— START OF RECORDS PROVIDED —
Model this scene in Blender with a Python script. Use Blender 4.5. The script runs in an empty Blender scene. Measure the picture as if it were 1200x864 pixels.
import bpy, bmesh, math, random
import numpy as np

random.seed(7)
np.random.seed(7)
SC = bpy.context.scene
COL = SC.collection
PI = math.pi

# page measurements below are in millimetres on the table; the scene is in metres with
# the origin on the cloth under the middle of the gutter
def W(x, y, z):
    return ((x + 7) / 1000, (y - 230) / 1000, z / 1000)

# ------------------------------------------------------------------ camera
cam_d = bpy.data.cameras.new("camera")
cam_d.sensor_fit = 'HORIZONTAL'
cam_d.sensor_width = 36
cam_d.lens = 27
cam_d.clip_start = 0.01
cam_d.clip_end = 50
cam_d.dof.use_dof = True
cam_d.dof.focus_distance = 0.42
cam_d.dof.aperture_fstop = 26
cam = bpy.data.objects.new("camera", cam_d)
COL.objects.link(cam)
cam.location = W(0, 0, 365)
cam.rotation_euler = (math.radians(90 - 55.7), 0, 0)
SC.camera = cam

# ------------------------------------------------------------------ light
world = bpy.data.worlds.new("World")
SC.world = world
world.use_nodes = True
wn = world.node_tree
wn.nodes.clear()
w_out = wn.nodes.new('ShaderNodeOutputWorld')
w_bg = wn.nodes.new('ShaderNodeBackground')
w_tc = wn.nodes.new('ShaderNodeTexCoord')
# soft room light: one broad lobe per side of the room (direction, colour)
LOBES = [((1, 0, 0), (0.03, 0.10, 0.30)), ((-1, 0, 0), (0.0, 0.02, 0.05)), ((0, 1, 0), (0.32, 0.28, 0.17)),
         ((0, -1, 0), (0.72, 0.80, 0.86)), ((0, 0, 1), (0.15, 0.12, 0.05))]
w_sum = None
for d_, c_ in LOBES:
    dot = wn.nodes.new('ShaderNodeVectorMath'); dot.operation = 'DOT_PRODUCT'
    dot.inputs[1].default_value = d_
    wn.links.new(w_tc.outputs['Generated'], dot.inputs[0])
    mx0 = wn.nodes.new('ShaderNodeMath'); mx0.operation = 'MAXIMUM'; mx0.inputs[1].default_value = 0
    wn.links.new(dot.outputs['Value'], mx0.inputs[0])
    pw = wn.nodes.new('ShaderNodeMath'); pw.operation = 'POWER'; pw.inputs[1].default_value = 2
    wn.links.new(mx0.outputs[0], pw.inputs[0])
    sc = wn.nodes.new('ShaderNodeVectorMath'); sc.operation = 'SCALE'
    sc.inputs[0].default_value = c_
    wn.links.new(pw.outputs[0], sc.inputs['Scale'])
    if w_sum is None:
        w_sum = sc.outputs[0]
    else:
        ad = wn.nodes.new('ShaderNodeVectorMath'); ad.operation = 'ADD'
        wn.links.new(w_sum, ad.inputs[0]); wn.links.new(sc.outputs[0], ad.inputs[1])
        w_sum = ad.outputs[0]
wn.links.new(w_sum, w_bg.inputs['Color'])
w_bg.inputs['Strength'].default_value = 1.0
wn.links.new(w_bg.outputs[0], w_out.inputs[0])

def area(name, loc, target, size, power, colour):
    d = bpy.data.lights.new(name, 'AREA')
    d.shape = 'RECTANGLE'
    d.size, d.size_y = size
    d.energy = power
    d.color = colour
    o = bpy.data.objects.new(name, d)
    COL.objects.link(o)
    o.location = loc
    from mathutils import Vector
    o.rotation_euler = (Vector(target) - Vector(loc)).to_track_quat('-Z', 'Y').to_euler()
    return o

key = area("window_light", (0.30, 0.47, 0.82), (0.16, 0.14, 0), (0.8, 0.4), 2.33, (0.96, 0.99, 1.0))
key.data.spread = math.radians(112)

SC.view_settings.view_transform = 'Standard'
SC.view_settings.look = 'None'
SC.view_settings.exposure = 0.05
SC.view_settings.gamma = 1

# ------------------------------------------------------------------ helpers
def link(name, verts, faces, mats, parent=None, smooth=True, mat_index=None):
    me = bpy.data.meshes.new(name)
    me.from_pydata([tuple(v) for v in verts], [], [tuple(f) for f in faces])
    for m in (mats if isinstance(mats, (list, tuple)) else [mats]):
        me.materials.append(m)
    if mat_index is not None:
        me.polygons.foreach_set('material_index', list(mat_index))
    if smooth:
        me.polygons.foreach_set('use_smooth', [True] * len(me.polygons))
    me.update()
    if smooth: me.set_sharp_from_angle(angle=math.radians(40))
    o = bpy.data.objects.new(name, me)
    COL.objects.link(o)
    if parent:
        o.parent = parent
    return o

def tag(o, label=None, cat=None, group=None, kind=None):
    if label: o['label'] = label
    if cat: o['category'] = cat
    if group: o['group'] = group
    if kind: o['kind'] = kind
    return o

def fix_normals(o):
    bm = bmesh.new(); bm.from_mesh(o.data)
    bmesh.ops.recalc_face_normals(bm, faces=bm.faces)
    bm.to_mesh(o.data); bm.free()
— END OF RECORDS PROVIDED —
— START OF RECORDS PROVIDED —
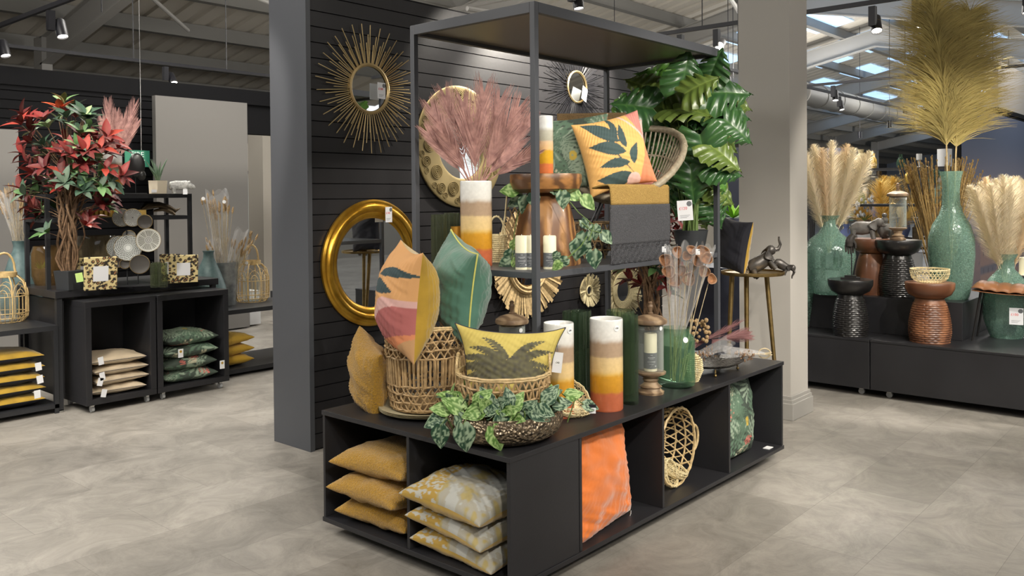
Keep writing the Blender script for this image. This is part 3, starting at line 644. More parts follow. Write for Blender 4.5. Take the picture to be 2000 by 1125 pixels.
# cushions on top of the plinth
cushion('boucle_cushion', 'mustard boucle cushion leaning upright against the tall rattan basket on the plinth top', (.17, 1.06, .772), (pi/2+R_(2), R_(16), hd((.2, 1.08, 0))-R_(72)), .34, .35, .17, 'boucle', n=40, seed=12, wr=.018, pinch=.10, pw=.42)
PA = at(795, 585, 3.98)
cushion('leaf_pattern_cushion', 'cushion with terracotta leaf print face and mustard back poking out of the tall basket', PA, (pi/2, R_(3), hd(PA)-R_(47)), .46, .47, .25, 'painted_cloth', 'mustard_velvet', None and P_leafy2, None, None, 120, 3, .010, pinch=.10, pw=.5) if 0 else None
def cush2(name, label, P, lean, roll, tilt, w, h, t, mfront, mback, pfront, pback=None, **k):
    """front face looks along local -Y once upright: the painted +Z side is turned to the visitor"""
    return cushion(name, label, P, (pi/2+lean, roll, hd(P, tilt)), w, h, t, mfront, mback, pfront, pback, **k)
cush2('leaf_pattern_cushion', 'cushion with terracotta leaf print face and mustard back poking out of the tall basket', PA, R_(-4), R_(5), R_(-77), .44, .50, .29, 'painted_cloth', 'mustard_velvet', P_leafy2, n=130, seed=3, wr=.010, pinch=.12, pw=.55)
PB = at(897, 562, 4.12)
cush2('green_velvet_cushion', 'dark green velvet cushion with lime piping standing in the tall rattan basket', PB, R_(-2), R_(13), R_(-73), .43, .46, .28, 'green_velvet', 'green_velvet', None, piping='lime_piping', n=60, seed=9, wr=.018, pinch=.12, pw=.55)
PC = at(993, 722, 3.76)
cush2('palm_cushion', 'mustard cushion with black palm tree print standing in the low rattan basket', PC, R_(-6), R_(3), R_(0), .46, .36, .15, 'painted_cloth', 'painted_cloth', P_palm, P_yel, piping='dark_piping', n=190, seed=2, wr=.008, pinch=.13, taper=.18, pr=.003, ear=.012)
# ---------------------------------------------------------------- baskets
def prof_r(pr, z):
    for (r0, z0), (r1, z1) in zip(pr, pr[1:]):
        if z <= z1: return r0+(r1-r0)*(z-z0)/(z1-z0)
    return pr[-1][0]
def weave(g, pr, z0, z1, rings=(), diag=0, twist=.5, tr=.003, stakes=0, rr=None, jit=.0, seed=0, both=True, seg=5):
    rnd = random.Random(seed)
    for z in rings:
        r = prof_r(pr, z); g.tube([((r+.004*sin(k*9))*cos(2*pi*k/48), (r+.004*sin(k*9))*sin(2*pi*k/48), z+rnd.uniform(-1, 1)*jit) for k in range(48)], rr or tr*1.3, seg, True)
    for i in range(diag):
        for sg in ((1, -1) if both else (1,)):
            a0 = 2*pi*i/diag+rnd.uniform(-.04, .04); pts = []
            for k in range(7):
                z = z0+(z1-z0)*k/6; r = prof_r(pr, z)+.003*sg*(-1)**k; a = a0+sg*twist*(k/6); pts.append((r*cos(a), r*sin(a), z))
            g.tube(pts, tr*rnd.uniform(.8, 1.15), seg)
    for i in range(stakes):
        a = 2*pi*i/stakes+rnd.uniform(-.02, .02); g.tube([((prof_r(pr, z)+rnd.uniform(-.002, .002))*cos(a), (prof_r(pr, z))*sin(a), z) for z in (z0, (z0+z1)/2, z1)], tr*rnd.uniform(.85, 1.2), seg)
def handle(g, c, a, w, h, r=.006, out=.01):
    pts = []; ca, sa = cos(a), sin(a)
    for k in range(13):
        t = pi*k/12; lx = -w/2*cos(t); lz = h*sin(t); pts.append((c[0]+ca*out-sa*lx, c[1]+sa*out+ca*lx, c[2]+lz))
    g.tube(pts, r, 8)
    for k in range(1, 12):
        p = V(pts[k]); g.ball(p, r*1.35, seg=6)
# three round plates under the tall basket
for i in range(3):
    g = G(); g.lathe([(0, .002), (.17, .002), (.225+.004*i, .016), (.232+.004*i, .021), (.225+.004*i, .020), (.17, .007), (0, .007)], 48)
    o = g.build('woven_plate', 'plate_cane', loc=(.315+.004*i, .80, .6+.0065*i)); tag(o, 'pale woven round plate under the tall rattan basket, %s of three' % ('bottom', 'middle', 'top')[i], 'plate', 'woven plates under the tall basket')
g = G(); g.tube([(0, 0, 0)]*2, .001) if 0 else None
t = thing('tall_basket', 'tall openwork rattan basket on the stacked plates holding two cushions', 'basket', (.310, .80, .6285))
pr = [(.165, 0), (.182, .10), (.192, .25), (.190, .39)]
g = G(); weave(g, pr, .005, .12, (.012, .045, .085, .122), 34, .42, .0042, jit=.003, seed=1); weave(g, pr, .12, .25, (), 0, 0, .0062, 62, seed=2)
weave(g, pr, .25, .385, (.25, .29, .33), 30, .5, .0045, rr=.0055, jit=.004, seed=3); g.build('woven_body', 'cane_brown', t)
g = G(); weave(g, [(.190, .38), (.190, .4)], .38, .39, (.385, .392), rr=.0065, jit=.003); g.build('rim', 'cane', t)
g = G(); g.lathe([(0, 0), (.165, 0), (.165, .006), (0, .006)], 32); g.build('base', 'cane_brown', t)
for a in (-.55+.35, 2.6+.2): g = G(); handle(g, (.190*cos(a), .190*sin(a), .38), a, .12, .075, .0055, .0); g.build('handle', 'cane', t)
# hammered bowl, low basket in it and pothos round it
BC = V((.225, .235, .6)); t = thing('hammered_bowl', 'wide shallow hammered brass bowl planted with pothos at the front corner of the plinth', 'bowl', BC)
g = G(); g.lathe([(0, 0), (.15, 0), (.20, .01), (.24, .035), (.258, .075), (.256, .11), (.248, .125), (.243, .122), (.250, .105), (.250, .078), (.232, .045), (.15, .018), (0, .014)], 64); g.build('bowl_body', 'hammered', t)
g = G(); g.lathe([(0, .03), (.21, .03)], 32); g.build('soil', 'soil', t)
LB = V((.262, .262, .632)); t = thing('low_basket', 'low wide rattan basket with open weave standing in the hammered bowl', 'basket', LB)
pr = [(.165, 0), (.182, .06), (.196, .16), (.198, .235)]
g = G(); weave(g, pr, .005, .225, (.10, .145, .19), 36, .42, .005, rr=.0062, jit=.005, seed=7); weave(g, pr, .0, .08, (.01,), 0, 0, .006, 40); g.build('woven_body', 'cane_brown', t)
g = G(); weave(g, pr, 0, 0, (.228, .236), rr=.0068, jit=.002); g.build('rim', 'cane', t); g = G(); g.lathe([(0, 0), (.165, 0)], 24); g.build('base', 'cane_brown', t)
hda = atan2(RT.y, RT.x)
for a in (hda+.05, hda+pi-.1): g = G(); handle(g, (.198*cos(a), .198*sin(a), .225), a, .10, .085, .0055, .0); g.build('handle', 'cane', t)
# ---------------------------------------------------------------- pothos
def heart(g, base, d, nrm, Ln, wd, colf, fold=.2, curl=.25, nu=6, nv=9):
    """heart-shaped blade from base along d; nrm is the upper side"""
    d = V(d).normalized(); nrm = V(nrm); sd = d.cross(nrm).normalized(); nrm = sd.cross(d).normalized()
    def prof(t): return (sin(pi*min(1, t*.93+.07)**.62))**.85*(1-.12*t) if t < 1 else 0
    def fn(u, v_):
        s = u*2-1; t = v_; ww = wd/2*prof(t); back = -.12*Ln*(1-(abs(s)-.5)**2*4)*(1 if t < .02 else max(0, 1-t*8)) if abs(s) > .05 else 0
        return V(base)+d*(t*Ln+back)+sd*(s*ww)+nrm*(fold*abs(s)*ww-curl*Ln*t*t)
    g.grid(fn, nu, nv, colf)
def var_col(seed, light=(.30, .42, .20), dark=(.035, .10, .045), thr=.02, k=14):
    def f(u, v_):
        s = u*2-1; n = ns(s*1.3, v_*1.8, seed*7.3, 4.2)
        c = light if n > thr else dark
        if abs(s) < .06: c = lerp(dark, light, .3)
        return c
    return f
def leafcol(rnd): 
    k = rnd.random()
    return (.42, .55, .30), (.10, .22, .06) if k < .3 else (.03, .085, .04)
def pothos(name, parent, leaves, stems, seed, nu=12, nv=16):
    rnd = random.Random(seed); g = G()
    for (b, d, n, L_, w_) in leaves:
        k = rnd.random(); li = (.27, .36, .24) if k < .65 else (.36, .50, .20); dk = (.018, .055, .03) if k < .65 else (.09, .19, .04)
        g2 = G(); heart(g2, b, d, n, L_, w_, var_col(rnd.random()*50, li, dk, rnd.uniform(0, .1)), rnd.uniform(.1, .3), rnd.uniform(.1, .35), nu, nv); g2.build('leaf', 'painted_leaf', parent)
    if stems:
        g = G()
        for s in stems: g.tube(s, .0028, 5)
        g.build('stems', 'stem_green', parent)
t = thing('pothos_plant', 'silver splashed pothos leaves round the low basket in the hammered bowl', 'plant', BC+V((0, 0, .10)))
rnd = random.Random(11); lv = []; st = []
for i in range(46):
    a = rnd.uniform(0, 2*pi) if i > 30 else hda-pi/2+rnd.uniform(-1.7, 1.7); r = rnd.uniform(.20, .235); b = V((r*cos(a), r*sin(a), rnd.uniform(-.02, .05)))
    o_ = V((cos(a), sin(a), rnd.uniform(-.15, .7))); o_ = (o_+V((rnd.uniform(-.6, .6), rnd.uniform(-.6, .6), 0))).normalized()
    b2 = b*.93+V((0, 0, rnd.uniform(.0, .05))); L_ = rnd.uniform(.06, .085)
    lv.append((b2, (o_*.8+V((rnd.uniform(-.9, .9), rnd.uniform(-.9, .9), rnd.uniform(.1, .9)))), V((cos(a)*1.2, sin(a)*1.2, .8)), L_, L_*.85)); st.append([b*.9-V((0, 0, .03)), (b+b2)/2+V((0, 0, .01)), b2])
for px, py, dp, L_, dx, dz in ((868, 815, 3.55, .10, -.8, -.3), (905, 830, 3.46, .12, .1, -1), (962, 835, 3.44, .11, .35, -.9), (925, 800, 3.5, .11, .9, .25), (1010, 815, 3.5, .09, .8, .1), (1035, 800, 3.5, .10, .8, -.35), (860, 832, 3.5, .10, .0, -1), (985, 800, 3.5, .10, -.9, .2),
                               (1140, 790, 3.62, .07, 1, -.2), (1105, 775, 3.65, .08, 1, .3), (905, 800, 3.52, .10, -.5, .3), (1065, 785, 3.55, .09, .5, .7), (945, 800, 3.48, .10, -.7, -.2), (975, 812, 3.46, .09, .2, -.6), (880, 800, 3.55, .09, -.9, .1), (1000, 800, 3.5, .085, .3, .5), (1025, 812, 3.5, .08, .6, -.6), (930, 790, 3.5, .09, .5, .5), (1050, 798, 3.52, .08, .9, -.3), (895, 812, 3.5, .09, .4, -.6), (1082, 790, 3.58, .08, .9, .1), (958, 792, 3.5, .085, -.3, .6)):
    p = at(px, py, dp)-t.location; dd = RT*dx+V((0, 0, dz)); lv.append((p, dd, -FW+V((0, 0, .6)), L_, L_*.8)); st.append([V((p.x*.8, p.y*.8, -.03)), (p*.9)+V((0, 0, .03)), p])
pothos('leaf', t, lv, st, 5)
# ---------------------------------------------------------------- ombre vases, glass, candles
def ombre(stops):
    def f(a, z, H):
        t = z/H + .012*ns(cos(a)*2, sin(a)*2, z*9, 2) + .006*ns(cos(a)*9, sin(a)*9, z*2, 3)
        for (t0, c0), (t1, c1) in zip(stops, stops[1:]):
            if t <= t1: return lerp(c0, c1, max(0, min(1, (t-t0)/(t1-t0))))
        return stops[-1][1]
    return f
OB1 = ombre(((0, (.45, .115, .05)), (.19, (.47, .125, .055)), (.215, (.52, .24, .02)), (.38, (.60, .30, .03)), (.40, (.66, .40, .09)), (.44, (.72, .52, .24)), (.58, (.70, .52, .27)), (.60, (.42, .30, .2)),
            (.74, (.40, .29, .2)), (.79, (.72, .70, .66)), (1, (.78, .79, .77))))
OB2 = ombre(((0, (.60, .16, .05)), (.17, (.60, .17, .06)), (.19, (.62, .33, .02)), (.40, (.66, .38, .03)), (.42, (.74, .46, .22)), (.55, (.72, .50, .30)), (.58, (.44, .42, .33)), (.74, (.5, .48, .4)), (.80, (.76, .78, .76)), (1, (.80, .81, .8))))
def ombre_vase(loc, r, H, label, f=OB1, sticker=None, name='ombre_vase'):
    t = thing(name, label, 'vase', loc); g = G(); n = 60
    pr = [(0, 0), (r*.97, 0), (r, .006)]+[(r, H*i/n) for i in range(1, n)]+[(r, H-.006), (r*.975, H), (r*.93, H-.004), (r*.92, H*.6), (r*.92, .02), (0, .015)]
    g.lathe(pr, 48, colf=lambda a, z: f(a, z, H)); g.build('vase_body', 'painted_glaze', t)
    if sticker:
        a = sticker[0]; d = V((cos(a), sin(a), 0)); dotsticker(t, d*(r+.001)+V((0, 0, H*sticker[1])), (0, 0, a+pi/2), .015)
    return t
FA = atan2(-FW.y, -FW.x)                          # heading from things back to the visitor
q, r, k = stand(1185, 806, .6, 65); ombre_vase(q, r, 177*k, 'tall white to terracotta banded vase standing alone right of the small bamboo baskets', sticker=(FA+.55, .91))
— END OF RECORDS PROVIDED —
▶ _THE REQUEST_: In the entries above, find each line with the word "picture" and show it.

▶ _CORRECT RESULT_:
Model this scene in Blender with a Python script. Use Blender 4.5. The script runs in an empty Blender scene. Measure the picture as if it were 1200x864 pixels.
Keep writing the Blender script for this image. This is part 3, starting at line 644. More parts follow. Write for Blender 4.5. Take the picture to be 2000 by 1125 pixels.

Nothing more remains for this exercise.